Correct. An all-too-popular viewpoint is, "I'm a good driver, unlike everybody else on the road!".

> if everyone took the train, the bus, or a ship, and similar things would happen to a train, bus or ship, the freakout would be similar to what we see now with planes

I believe this is the case already. A train or bus kills a few hundred a year, it makes national news for a week. Don't get me wrong, it's a tragedy and needs to be fixed. But then, those 44k car-related deaths are continually brushed aside.


The illusion of control. Most humans are instinctual predisposed to it, and it generally has to be unlearned. It's why blackjack is much more popular than roulette in a casino, even though there is much more room to play blackjack sub-optimally, but effectively zero chance of playing roulette in a way that hurts your chances of winning.
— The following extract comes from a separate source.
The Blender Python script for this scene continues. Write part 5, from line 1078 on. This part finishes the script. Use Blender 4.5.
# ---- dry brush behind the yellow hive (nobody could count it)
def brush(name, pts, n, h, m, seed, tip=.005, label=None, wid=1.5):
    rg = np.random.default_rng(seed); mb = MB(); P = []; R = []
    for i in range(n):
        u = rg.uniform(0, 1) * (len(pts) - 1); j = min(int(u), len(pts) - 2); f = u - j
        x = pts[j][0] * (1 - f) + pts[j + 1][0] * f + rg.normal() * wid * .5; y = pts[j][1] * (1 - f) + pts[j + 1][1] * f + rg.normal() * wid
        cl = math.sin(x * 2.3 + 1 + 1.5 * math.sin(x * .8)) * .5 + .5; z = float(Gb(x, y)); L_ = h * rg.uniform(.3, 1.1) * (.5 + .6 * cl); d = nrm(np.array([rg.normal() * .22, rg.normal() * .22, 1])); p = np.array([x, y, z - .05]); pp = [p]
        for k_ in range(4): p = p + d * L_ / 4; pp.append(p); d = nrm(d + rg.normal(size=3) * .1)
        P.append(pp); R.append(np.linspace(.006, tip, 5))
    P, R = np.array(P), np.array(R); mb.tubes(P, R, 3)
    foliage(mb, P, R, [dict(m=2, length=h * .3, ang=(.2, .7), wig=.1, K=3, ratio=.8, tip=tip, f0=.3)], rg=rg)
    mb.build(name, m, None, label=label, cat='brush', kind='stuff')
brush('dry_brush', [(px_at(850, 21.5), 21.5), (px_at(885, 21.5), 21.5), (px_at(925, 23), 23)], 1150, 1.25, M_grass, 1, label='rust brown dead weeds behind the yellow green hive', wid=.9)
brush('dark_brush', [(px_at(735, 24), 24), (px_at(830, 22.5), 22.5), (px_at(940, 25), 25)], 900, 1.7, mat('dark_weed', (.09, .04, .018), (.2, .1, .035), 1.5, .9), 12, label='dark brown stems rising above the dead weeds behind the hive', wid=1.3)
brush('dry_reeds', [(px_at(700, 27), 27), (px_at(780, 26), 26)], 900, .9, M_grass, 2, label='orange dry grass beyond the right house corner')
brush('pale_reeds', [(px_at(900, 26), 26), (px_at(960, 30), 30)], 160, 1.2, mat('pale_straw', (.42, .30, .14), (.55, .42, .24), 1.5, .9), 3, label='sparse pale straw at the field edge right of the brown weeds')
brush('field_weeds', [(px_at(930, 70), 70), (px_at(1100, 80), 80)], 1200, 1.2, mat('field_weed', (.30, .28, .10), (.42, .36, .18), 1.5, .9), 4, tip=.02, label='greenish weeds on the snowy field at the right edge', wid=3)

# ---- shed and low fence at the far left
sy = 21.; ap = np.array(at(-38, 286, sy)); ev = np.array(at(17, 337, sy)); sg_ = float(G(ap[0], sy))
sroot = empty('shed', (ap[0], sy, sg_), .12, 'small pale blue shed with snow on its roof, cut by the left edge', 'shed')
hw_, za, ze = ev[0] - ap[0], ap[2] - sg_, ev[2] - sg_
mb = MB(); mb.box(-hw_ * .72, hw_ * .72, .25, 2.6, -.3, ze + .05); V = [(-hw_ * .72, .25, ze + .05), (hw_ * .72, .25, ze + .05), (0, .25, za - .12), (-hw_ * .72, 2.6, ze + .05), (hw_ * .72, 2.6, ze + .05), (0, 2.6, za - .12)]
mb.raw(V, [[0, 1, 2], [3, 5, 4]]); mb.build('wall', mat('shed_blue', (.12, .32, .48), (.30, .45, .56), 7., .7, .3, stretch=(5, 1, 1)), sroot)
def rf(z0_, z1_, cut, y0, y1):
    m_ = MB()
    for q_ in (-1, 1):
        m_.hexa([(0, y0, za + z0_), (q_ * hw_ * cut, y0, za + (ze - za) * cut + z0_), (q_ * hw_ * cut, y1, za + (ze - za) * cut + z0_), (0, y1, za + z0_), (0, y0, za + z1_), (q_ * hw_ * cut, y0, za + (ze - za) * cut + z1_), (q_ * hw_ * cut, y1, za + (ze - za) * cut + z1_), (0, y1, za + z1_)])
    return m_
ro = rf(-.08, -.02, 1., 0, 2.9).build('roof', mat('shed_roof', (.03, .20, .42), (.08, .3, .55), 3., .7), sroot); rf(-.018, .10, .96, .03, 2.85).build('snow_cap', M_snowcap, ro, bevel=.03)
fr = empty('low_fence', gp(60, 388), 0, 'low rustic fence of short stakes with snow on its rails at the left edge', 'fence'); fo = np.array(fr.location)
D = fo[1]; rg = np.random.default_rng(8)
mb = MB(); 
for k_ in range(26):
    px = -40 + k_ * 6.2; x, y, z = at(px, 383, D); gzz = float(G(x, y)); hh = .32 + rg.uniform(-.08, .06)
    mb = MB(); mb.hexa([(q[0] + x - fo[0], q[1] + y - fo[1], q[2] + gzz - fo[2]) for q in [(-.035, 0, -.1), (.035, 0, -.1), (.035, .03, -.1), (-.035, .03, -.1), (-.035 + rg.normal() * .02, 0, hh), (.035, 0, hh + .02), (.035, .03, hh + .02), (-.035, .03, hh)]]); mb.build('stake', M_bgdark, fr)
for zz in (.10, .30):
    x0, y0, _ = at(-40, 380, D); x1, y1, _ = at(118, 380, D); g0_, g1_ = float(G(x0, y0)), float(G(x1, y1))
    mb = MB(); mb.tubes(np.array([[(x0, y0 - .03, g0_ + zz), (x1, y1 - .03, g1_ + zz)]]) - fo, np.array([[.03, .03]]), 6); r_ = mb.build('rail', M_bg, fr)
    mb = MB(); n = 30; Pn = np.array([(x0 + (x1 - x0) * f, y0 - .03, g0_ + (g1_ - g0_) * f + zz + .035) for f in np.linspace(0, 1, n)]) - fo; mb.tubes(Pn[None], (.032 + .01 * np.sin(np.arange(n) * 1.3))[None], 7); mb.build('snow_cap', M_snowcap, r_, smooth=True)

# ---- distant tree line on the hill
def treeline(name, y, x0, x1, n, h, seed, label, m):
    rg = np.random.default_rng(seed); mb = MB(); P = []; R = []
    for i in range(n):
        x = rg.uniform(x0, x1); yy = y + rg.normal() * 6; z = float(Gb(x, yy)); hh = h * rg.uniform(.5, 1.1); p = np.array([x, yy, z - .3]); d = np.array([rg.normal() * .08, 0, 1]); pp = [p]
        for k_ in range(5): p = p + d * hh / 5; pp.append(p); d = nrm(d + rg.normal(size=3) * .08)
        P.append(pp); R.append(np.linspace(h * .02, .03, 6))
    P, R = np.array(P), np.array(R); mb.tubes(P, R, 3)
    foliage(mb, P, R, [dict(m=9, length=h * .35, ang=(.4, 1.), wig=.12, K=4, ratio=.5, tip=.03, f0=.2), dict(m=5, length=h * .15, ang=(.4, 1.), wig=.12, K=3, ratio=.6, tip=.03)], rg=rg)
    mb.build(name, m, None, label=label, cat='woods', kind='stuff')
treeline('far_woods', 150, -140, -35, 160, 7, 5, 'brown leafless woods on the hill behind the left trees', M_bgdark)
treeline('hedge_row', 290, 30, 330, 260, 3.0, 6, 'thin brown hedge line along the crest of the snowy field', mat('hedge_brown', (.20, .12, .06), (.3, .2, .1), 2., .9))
Even if you know you aren't a good driver, you would still carry around the idea that it was your own fault for not being a better driver. Its really the level of personal agency involved (and the sense of that agency being taken away) that causes the brushing aside.


I agree with this a lot.

I think the dissonance is surely curbed when sitting in a plane at cruising altitude realising that I am much more worried if these engines break down as opposed to my car, as I am likely to fall out of the sky.

Planes if broken down fall from the sky. Cars that breakdown don't. The people operating the plane are well trained, any tom dick and harry can drive a car without any check on their mental and physical state before they hop behind the wheel.


If you're a child, or someone too disabled to drive, driving is consistently something being done to you


I don't think that this is relevant, when discussing the cognitive dissonance between car and plane accidents, on the population scale.